Diário de um pseudônimo (092)(2006/01/18)
Penfield Espinosa
18/01/2006
Este é o lugar de se falar da memória. Falei outro dia da moça do sabonete Araxá de Manoel Bandeira, possivelmente o melhor poeta brasileiro de todos os tempos.
Falo agora do oposto, da ausência de memória e, portanto, da falta de saudade em meu dia-a-dia.
Vou diariamente de carro para meu trabalho. Portanto, não vejo nenhum rosto humano nesta viagem: nenhum motorista de ônibus ou de carros, nenhuma passageira interessante. A coisa complica mais por que tenho alguma liberdade de horário e faço uso dela.
No trabalho, o turn over é uma realidade. Poucos ficam muito tempo e são atraídos por novas oportunidades. Sem falar que é um trabalho ao esquema paulistano, onde não se deve ver amigos entre os colegas. Assim, posso até gostar deles, mas é mais sábio não confiar excessivamente, não se abrir.
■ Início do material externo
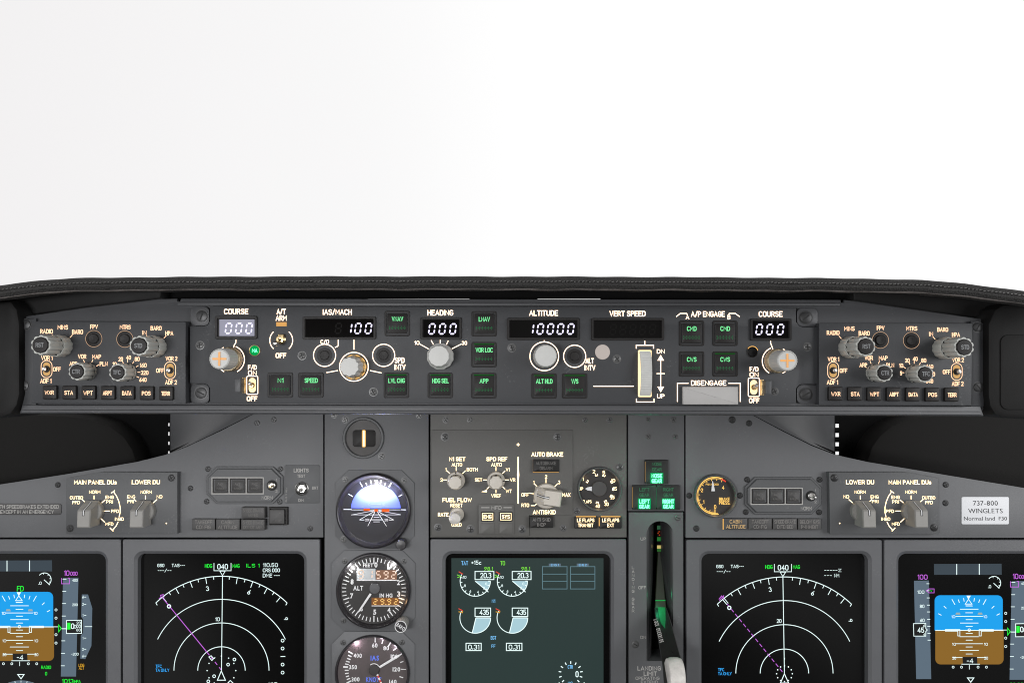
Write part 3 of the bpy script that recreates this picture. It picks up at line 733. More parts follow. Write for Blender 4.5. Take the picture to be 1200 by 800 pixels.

No almoço, vou com os colegas a vários restaurantes -- trabalhamos próximo a um shopping. Além disso, os restaurantes também seguem o esquema de minha empresa: elevado turn over e impessoalidade. Assim, nada de memorável nos restaurantes onde almoço.
No jantar, evito comer fora de casa: a tentação do álcool, as contas muito altas, capazes de destruirem até um orçamento de solteiro como o meu.
Assim, o que me sobra nesta vida é a melancolia de um passado que já não há.
Os amigos, bons amigos, conquistados a peso de ouro, são uma alegria apenas nos finais de semanas, que os paulistanos grafam fds. Mas eles são pessoas práticas, não se dão ao trabalho de ter memória ou sentimentos.